Adding to her disbelief is the fact that the Vancouver Park Board had initially insisted the bench be removed by July 2 — the four-year anniversary of Mackay’s passing.
Mackay’s mother Bea said she’s also hoping the bench would be allowed to stay and believes her son would have been a fan of the artwork.
“He would have loved it,” she told Global News.
The park board has since told Goudkova and the family the bench can stay until after July 2.
But the board is defending its position, saying that painting memorial benches is not allowed and that Mackay’s brother — who was unaware the bench had been painted — supports the removal.
However, when contacted by Global News, Angus Mackay says that’s not true.
“Given that the painting of benches is not allowed, the bench will be replaced with a new one,” said a park board spokesperson in an email.

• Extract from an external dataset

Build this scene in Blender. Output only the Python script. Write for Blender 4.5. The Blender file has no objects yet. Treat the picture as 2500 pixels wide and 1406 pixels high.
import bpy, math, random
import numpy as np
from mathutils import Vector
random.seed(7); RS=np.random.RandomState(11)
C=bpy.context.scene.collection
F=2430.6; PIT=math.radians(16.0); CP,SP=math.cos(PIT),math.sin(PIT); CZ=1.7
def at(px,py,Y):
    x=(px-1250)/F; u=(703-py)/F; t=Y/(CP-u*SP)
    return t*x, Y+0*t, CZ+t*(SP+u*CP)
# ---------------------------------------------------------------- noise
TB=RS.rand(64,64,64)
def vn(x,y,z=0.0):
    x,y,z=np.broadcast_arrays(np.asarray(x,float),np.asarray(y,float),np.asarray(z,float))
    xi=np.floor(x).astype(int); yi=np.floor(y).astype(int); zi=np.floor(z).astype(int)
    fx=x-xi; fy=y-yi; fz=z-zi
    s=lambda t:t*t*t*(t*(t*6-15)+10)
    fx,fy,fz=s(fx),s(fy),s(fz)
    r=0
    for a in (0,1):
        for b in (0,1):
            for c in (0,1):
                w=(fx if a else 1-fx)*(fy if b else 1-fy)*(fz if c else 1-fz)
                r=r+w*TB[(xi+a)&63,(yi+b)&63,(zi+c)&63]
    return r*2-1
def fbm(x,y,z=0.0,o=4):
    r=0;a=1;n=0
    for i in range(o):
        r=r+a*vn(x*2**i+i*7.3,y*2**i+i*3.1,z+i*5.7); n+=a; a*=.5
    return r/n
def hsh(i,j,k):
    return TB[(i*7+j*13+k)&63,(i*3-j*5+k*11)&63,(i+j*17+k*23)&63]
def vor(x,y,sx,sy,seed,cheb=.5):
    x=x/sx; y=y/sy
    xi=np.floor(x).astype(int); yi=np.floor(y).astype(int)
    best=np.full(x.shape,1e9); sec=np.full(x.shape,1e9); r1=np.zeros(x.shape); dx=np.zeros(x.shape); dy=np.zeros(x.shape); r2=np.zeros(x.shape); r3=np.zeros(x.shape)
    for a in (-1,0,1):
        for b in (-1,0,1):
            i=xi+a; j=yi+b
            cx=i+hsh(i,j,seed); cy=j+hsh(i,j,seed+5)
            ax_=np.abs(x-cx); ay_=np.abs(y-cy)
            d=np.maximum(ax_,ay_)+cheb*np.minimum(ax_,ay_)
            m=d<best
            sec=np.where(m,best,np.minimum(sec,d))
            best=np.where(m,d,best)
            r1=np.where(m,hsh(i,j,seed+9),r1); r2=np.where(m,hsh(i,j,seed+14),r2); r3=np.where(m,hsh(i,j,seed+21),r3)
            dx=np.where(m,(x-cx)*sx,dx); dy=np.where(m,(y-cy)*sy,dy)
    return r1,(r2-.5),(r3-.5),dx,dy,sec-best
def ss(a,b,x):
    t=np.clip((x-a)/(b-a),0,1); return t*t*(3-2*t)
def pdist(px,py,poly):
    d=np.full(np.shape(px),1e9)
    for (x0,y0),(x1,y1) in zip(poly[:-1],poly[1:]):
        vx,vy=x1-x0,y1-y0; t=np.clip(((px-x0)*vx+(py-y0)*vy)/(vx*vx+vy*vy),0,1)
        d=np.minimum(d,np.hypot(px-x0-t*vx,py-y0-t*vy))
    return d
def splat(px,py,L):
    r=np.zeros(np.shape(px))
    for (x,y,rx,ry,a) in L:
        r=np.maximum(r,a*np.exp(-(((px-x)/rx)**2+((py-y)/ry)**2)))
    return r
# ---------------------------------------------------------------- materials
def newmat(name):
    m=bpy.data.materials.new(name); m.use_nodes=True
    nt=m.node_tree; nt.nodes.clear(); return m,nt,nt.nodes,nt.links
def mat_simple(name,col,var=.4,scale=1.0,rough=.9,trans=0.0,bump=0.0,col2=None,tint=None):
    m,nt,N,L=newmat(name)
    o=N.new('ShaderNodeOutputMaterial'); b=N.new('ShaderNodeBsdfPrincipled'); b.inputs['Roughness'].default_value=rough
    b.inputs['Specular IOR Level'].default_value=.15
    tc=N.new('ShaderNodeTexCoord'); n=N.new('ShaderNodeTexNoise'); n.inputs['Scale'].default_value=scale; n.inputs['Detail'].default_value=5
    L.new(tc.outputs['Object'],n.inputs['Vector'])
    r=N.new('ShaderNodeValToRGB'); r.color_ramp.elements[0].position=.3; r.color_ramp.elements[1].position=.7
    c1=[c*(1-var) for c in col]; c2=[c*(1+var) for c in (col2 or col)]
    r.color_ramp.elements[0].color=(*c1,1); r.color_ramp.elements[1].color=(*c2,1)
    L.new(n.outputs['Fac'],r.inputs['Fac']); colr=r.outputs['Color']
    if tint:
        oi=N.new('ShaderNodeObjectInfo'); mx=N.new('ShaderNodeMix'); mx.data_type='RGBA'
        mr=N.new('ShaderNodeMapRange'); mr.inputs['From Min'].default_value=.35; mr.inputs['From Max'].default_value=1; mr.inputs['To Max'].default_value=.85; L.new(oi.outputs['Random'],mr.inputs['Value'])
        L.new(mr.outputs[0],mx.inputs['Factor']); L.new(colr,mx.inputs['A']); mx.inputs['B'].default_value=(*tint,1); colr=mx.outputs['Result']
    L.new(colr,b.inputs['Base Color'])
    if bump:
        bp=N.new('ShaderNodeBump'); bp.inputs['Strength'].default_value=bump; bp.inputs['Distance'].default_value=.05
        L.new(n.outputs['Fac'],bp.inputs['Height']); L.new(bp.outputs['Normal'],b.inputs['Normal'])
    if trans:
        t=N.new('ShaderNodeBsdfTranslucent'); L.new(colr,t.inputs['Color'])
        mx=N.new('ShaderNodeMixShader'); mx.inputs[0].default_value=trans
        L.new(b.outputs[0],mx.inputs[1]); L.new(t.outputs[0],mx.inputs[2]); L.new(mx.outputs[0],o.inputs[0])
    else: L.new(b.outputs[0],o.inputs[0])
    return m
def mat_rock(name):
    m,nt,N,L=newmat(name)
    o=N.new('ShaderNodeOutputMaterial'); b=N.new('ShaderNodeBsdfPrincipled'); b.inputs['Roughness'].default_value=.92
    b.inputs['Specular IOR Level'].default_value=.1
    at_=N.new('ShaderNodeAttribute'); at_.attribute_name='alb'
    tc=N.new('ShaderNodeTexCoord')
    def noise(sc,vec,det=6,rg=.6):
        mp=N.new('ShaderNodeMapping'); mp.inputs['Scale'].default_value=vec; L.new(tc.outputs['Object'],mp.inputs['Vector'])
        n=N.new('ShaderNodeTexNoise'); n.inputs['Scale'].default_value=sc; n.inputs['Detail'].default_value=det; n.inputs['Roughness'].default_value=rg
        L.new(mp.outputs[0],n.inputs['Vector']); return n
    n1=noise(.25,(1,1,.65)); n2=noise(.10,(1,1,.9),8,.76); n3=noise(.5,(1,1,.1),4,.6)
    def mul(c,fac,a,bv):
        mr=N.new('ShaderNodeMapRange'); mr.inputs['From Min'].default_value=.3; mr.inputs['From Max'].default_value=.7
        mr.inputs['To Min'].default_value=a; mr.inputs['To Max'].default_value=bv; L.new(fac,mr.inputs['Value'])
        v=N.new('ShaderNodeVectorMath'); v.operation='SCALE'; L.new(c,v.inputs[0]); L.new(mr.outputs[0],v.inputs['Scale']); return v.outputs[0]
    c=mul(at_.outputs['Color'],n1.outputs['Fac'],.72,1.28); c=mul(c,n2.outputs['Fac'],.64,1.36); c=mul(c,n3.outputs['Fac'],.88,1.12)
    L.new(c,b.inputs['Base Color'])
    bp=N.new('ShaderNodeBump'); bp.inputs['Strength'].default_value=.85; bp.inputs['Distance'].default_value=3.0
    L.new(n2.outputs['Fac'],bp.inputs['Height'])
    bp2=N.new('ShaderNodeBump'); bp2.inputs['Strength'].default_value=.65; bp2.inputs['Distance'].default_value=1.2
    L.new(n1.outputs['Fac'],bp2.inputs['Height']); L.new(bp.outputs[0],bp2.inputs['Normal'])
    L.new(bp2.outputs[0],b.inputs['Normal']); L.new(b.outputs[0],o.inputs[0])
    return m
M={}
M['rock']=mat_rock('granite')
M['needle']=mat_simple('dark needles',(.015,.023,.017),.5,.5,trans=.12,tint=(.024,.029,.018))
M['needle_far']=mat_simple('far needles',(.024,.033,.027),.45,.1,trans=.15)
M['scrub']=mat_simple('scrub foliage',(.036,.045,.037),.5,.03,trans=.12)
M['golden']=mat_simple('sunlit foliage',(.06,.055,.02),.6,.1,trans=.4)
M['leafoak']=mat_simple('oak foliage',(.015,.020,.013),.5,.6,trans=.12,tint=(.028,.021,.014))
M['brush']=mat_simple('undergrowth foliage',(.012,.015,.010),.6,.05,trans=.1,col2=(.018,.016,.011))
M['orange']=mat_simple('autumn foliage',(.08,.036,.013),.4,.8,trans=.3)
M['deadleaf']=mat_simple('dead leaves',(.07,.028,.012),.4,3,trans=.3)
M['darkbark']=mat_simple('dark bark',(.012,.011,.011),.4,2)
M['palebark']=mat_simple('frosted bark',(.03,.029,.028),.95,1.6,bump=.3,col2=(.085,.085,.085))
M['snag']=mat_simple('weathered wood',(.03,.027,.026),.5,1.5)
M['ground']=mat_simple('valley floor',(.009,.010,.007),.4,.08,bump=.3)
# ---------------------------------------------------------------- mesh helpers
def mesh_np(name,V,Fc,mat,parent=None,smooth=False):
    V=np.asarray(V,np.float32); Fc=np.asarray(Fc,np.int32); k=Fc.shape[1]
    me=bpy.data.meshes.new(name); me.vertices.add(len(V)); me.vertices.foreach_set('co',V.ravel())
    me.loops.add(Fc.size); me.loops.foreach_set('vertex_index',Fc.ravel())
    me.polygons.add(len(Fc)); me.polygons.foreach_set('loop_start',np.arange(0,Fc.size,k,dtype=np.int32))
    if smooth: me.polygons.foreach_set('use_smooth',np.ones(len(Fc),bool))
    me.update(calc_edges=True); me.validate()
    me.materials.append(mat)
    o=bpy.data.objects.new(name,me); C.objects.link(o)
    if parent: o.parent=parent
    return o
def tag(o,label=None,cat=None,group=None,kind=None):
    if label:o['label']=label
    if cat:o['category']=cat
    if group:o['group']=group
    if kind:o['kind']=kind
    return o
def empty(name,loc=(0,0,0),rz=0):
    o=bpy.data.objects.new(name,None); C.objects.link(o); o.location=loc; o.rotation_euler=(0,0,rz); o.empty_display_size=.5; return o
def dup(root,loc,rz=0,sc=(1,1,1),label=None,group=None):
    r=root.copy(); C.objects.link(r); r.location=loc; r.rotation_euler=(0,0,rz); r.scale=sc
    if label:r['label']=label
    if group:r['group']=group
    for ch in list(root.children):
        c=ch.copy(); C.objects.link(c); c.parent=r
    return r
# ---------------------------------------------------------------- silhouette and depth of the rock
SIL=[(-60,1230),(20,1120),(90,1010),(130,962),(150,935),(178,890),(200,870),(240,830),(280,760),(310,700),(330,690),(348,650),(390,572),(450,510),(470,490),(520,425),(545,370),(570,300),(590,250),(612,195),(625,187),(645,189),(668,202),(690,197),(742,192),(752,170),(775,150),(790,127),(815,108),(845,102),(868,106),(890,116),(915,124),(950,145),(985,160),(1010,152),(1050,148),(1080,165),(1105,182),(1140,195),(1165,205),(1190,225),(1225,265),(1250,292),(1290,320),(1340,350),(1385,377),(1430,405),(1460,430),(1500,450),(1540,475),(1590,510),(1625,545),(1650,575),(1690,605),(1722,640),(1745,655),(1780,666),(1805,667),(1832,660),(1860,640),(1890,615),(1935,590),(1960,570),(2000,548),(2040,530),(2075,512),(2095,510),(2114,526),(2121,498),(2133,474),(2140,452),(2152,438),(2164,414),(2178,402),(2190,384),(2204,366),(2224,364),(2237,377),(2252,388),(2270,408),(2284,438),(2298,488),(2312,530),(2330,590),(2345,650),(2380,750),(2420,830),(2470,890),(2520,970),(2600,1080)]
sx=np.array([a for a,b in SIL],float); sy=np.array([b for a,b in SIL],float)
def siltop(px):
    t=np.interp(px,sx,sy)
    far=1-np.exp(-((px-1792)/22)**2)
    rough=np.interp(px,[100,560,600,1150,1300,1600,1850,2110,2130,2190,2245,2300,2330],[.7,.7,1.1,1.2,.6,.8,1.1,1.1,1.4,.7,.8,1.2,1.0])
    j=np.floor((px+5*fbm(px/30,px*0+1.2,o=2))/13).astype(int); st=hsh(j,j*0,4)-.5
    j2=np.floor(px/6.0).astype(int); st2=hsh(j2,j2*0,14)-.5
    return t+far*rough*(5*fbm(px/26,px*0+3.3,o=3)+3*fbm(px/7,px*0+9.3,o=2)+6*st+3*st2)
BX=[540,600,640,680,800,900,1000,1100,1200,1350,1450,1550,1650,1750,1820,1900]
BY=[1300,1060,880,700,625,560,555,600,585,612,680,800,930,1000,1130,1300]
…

The memorial plaque will be replaced on the new bench, the board said.
Goudkova disagrees with the board’s position and said that, while painting the bench, she was approached by hundreds of people who came to admire it or ask for the story behind the paint job.
One of those passersby, neighbour Craig Mcintosh, told Global News he was touched when he learned why Goudkova had taken out the paint brushes.
“We celebrated the fact that such a beautiful story could be told through the arts,” he said. “It’s just disappointing.
“These kinds of things are the breath of the community. It’s the reason that we’re all engaged in a time that maybe we’re disengaged through social media and have these little moments.”
Goudkova told Global News that the family still hopes to have a memorial at the site to remember Mackay’s passing.